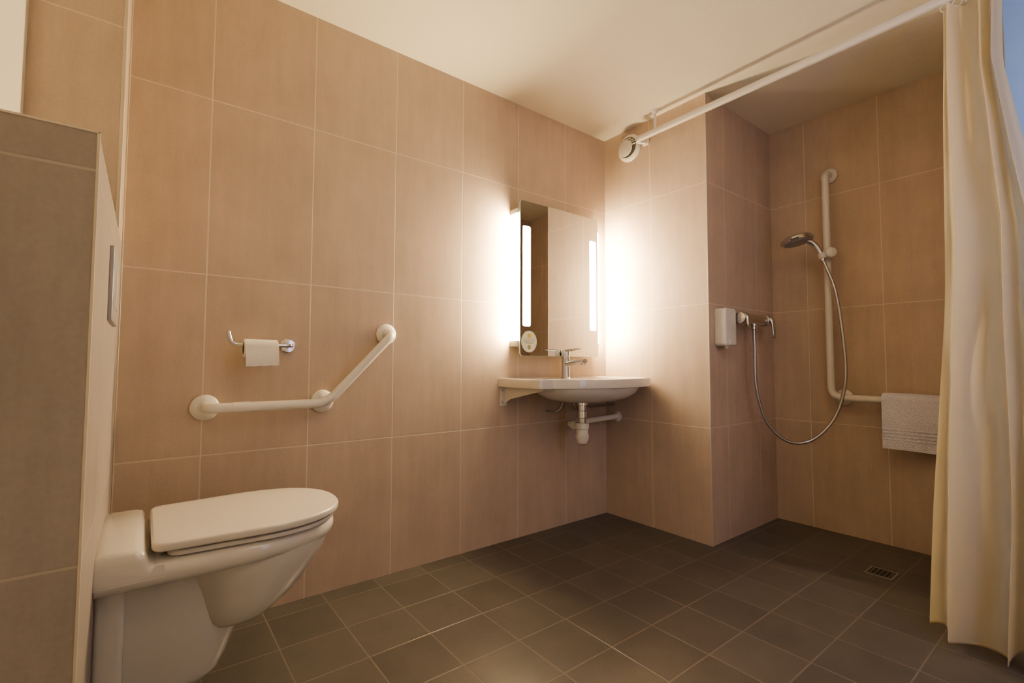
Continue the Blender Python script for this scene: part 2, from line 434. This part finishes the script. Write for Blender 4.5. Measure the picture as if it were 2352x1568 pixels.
def ering(rx, ry, z, c=bc): return [Vector((c.x + rx * math.cos(a), c.y + ry * math.sin(a), z)) for a in angs]
dc = Vector((-.41, -.20))
bm = bmesh.new()
rings = [ering(.03, .03, .668, dc), ering(.10, .08, .671, (bc + dc) / 2), ering(.19, .125, .68), ering(.255, .16, .695), ering(.295, .185, .716), ering(.312, .197, .737), ering(.318, .200, zb),
         oring(zb, .006), oring(zb + .002, .001), oring(zb + .006, 0), oring(zt - .006, 0), oring(zt - .001, .002), oring(zt, .007), oring(zt, .02), oring(zt - .004, .028),
         ering(.285, .150, zt - .006, bc + Vector((0, -.02))), ering(.272, .142, zt - .014, bc + Vector((0, -.02))), ering(.25, .130, .75, bc + Vector((0, -.015))), ering(.20, .105, .705), ering(.12, .07, .688), ering(.024, .024, .684, dc)]
add_loft(bm, rings)
bsn = build('basin', bm, m_cer, wb, ang=40)
build('drain_ring', lathe([(.030, 0), (.030, .003), (.022, .004), (.020, .001)], (dc.x, dc.y, .684), (0, 0, 1)), m_chrome, bsn)
bk = thing('shelf_bracket', 'small white triangular bracket under left end of the washbasin', 'bracket', (-.755, 0, .7))
bm = bmesh.new(); add_box(bm, (-.775, -.004, .655), (-.735, 0, .747), .001)
wpl = build('wall_plate', bm, m_plas, bk)
for z in (.672, .728): build('screw', lathe([(.005, 0), (.005, .002), (.003, .003)], (-.762, -.004, z), (0, -1, 0), 16), m_brush, wpl)
bm = bmesh.new()
tri = [(.004, .7465), (.285, .7465), (.285, .738), (.05, .690), (.004, .668)]
add_loft(bm, [[Vector((x, -d, z)) for d, z in tri] for x in (-.748, -.744)])
build('gusset', bm, m_plas, bk, smooth=False)

fx, fy = -.425, -.100
fc = thing('faucet', 'chrome single-lever faucet on the washbasin below the mirror', 'faucet', (fx, fy, zt))
build('body', lathe([(.026, 0), (.026, .004), (.0225, .007), (.0215, .05), (.0215, .115), (.0225, .118)], (fx, fy, zt - .007), (0, 0, 1)), m_chrome, fc)
bm = bmesh.new()
sp = [(fx, fy - .012, .860), (fx, fy - .04, .866), (fx, fy - .09, .872), (fx, fy - .138, .874)]
rs = []
for i, p in enumerate(sp):
    w = (.019, .018, .017, .016)[i]; h = (.016, .013, .012, .011)[i]
    rs.append([Vector((p[0] + w * math.cos(2 * PI * k / 20), p[1], p[2] + h * math.sin(2 * PI * k / 20))) for k in range(20)])
add_loft(bm, rs); spt = build('spout', bm, m_chrome, fc)
build('aerator', lathe([(.012, 0), (.012, .016), (.010, .017)], (fx, fy - .123, .870), (0, 0, -1), 24), m_chrome, spt)
bm = bmesh.new()
add_lathe(bm, [(.0222, 0), (.0225, .020), (.019, .030), (.006, .033)], (fx, fy, .902), (0, 0, 1))
rs = []
for d, z, w, h in ((.0, .927, .018, .008), (.035, .931, .015, .007), (.07, .934, .013, .005), (.098, .936, .012, .004), (.104, .9365, .008, .002)):
    rs.append([Vector((fx + w * math.cos(2 * PI * k / 16), fy - d, z + h * math.sin(2 * PI * k / 16))) for k in range(16)])
add_loft(bm, rs); build('lever', bm, m_chrome, fc)

tp = thing('bottle_trap', 'white plastic bottle trap with chrome collar under the washbasin', 'drain trap', (dc.x, dc.y, .46))
build('tailpiece', lathe([(.031, 0), (.031, -.012), (.022, -.014), (.022, -.04), (.026, -.042), (.026, -.075), (.020, -.078), (.020, -.10)], (dc.x, dc.y, .6675), (0, 0, 1)), m_chrome, tp)
build('cup', lathe([(.022, .09), (.033, .088), (.035, .078), (.035, .062), (.030, .058), (.030, .030), (.034, .028), (.033, .012), (.024, -.010), (.010, -.018), (.001, -.019)], (dc.x, dc.y, .477), (0, 0, 1)), m_plas, tp)
path = rounded([(dc.x, dc.y + .015, .548), (dc.x, -.095, .553), (-.001, -.085, .562)], .04)
wp = build('waste_pipe', tube(path, .0150, 20), m_plas, tp, ang=60)
build('wall_rosette', lathe([(.028, 0), (.028, .004), (.018, .008)], (0, -.085, .562), (-1, 0, 0)), m_plas, wp)
build('pipe_nut', tube([(-.41, -.135, .551), (-.41, -.165, .550)], .0225, 12), m_plas, wp)
sv = thing('supply_valve', 'chrome supply pipe and stop valve beneath the washbasin', 'water valve', (-.2, -.05, .62))
path = rounded([(-.001, -.06, .628), (-.30, -.07, .622), (-.36, -.10, .626), (-.372, -.10, .662)], .03)
build('supply_pipe', tube(path, .006, 12), m_brush, sv, ang=60)
vb = build('valve_body', lathe([(.008, 0), (.013, .004), (.013, .030), (.009, .034), (.009, .055), (.012, .056), (.012, .066)], (-.30, -.07, .622), (1, 0, 0), 20), m_chrome, sv)
build('valve_handle', box((-.290, -.078, .634), (-.255, -.062, .648), .004), m_chrome, vb)
build('second_pipe', tube(rounded([(-.47, -.001, .612), (-.47, -.07, .612), (-.45, -.09, .63), (-.445, -.10, .662)], .03), .005, 12), m_brush, sv, ang=60)

# ------------------------------------------------------------------ vent
vt = thing('air_vent', 'round white air vent high on the tiled wall near ceiling', 'air vent', (0, -.193, 2.09))
vy, vz = -.193, 2.085
build('cover_ring', lathe([(.072, 0), (.076, .004), (.076, .014), (.070, .022), (.058, .026), (.056, .020)], (.0, vy, vz), (-1, 0, 0), 48), m_plas, vt)
gro = build('grille_opening', lathe([(.057, .0205), (.001, .0215)], (0, vy, vz), (-1, 0, 0), 48), m_gap, vt)
build('centre_cone', lathe([(.020, .021), (.036, .036), (.045, .042), (.045, .047), (.030, .052), (.001, .054)], (0, vy, vz - .012), (-1, 0, 0), 48), m_plas, vt)
for k in range(4):
    hw_ = (.054, .050, .040, .024)[k]
    build('louvre', box((-.030, vy - hw_, vz + .006 + k * .012), (-.020, vy + hw_, vz + .012 + k * .012), .001), m_plas, gro)

# ------------------------------------------------------------------ curtain rail and curtain
RX, RZ = -.06, 2.085
rl = thing('curtain_rail', 'white shower curtain rail curving to the wall below the ceiling', 'curtain rail', (RX, -1, RZ))
path = rounded([Vector((.0, -.300, RZ)), Vector((RX, -.276, RZ)), Vector((RX, YR, RZ))], .075, 12)
bm = bmesh.new()
rings = []
for i, p in enumerate(path):
    t = (path[min(i + 1, len(path) - 1)] - path[max(i - 1, 0)]).normalized(); s = Vector((t.y, -t.x, 0))
    prf = [(-.009, -.014), (.009, -.014), (.011, -.012), (.011, .012), (.009, .014), (-.009, .014), (-.011, .012), (-.011, -.012)]
    rings.append([p + s * a + Vector((0, 0, b)) for a, b in prf])
add_loft(bm, rings); build('track', bm, m_nylon, rl, ang=50)
build('wall_flange', box((-.006, -.320, RZ - .022), (0, -.280, RZ + .022), .003), m_nylon, rl)
for y in (-.40, -2.1):
    cs = build('ceiling_support', tube([(RX, y, RZ + .012), (RX, y, H - .006)], .0065, 14), m_nylon, rl)
    build('ceiling_rosette', lathe([(.007, -.02), (.018, -.008), (.020, 0)], (RX, y, H), (0, 0, 1), 24), m_nylon, cs)

cu = thing('shower_curtain', 'cream shower curtain bunched in folds at the right of the shower', 'curtain', (RX, -1.57, .02))
bm = bmesh.new()
NU, NV = 240, 70
grid = []
zt_c = RZ - .036
for j in range(NV + 1):
    v = j / NV
    z = zt_c - (zt_c - .03) * v
    row = []
    for i in range(NU + 1):
        u = i / NU
        y0 = -1.540 + .072 * v ** 1.5; y1 = -1.676 - .075 * min(1, max(0, v - .12) / .25) + .018 * v
        ph = 2 * PI * (3.0 * u + .26 * math.sin(2 * PI * u * 1.1 + .6) + .06 * math.sin(4 * v + 1))
        fine = (1 - v) ** 1.2
        a1 = .024 + .026 * v
        x = RX - .020 - .085 * v + a1 * (math.sin(ph) + .16 * math.sin(1.9 * ph + 1.1 + 1.3 * v))
        x += .006 * fine * math.sin(2.7 * ph + .4)
        x += .008 * math.sin(7 * v + 5 * u) + .004 * math.sin(17 * v + 11 * u) + .0025 * math.sin(29 * v + 23 * u)
        y = y0 + (y1 - y0) * u + (.004 + .006 * v) * math.sin(ph * 1.0 + 1.9) + .005 * math.sin(9 * v + 6 * u)
        zz = z + (.014 * math.sin(ph * .5 + .7)) * max(0, v - .85) / .15
        row.append(Vector((x, y, zz)))
    grid.append(row)
add_loft(bm, grid, False, False, closed=False)
clo = build('cloth', bm, m_curt, cu, ang=180)
bm = bmesh.new()
hem = [[p + Vector((-.001, 0, .001)) for p in grid[-1]], [p + Vector((-.001, 0, -.006)) for p in grid[-1]], [p + Vector((.001, 0, -.006)) for p in grid[-1]], [p + Vector((.001, 0, .001)) for p in grid[-1]]]
add_loft(bm, hem, False, False, closed=False)
build('hem', bm, mat('tan_hem_thread', (.80, .66, .45), .8), clo, ang=180)
for k in range(5):
    y = -1.545 - k * .030
    bm = bmesh.new(); ringp = [(RX, y + .012 * math.cos(a), RZ - .028 + .013 * math.sin(a)) for a in [2 * PI * q / 16 for q in range(17)]]
    add_tube(bm, ringp, .002, 8); build('hook_ring', bm, m_plas, cu)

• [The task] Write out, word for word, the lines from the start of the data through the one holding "build('gusset', bm, m_plas, bk, smooth=False)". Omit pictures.

• [Written reply]
Continue the Blender Python script for this scene: part 2, from line 434. This part finishes the script. Write for Blender 4.5. Measure the picture as if it were 2352x1568 pixels.
def ering(rx, ry, z, c=bc): return [Vector((c.x + rx * math.cos(a), c.y + ry * math.sin(a), z)) for a in angs]
dc = Vector((-.41, -.20))
bm = bmesh.new()
rings = [ering(.03, .03, .668, dc), ering(.10, .08, .671, (bc + dc) / 2), ering(.19, .125, .68), ering(.255, .16, .695), ering(.295, .185, .716), ering(.312, .197, .737), ering(.318, .200, zb),
         oring(zb, .006), oring(zb + .002, .001), oring(zb + .006, 0), oring(zt - .006, 0), oring(zt - .001, .002), oring(zt, .007), oring(zt, .02), oring(zt - .004, .028),
         ering(.285, .150, zt - .006, bc + Vector((0, -.02))), ering(.272, .142, zt - .014, bc + Vector((0, -.02))), ering(.25, .130, .75, bc + Vector((0, -.015))), ering(.20, .105, .705), ering(.12, .07, .688), ering(.024, .024, .684, dc)]
add_loft(bm, rings)
bsn = build('basin', bm, m_cer, wb, ang=40)
build('drain_ring', lathe([(.030, 0), (.030, .003), (.022, .004), (.020, .001)], (dc.x, dc.y, .684), (0, 0, 1)), m_chrome, bsn)
bk = thing('shelf_bracket', 'small white triangular bracket under left end of the washbasin', 'bracket', (-.755, 0, .7))
bm = bmesh.new(); add_box(bm, (-.775, -.004, .655), (-.735, 0, .747), .001)
wpl = build('wall_plate', bm, m_plas, bk)
for z in (.672, .728): build('screw', lathe([(.005, 0), (.005, .002), (.003, .003)], (-.762, -.004, z), (0, -1, 0), 16), m_brush, wpl)
bm = bmesh.new()
tri = [(.004, .7465), (.285, .7465), (.285, .738), (.05, .690), (.004, .668)]
add_loft(bm, [[Vector((x, -d, z)) for d, z in tri] for x in (-.748, -.744)])
build('gusset', bm, m_plas, bk, smooth=False)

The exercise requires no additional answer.